1) Can you recommend pro 2A lawyers that would handle the situations above. I don't even know if they are require radically different types of lawyer.

2) Is there an advantage to setting up a relationship with the lawyer before you need them or do you just call them after something has happened?

I'm basically asking what a sensible legal defense plan should look like

Can'thavenuthingood
09-06-2006, 02:54 PM
Might try over at Second Amendment Foundation http://saf.org/ and go to the FAQ's for starters as far as learning legal stuff.

http://www.geocities.com/admiralty_lawyer/dfenders.htm Has a list of 2nd Amendment type attorneys. No recommendations, just roll the dice. Interview several.

Vick

Late post: Up in the bay area, you might checkout http://www.ggnra.org/ There is a NRA Members Council meeting here For September 19th, 2006: meeting location:

Tennessee Grill
1128 Taraval Street (Between 21st & 22nd Avenue)
San Francisco, CA 94116
(415) 664-7834

artherd
09-06-2006, 04:02 PM
Trtuanich-Michel, LLP in LA. (This is a firm of many lawyers, all pro 2a, and very good. NRA's attorney...)
Law offices of Donald Kilmer, San Jose. Also very good.

Both are worth their weight in gold-dots :)

hoffmang
09-06-2006, 04:10 PM
I want to second Ben's recommendations. I'd pick between the two based on a conversation (who do you get along with better) balanced/mixed with proximity.

-Gene

bwiese
09-06-2006, 05:08 PM
Many gun cases are not technical gun cases.
You either shot the intruder, or didn't.

Any good criminal lawyer can handle these. Many times cases hinge on things like rules of evidence - in fact, SJ Mercury News article a few months ago about Santa Clara County DA office matters (scandals, behavior, practices, policies) revealed that DAs internally bragged to each other they knew rules of evidence better than most criminal defense attorneys. Whether that's true or not, I dunno - but that's the kind of game played.
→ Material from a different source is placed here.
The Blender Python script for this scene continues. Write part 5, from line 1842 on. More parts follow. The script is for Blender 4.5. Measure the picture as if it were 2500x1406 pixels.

You don't have evidence against you if it doesn't make it into court :)

artherd
09-06-2006, 05:39 PM
motion to suppress!

faterikcartman
09-06-2006, 06:31 PM
I am a Cali lawyer and passed the bar in '97. No I don't think any old lawyer would do and yes, I would call someone who specializes in your particular problem. The law seems, to me anyway, very specialized these days. I would have few expert ideas what to do in a Terry Stop, or even a personal injury case.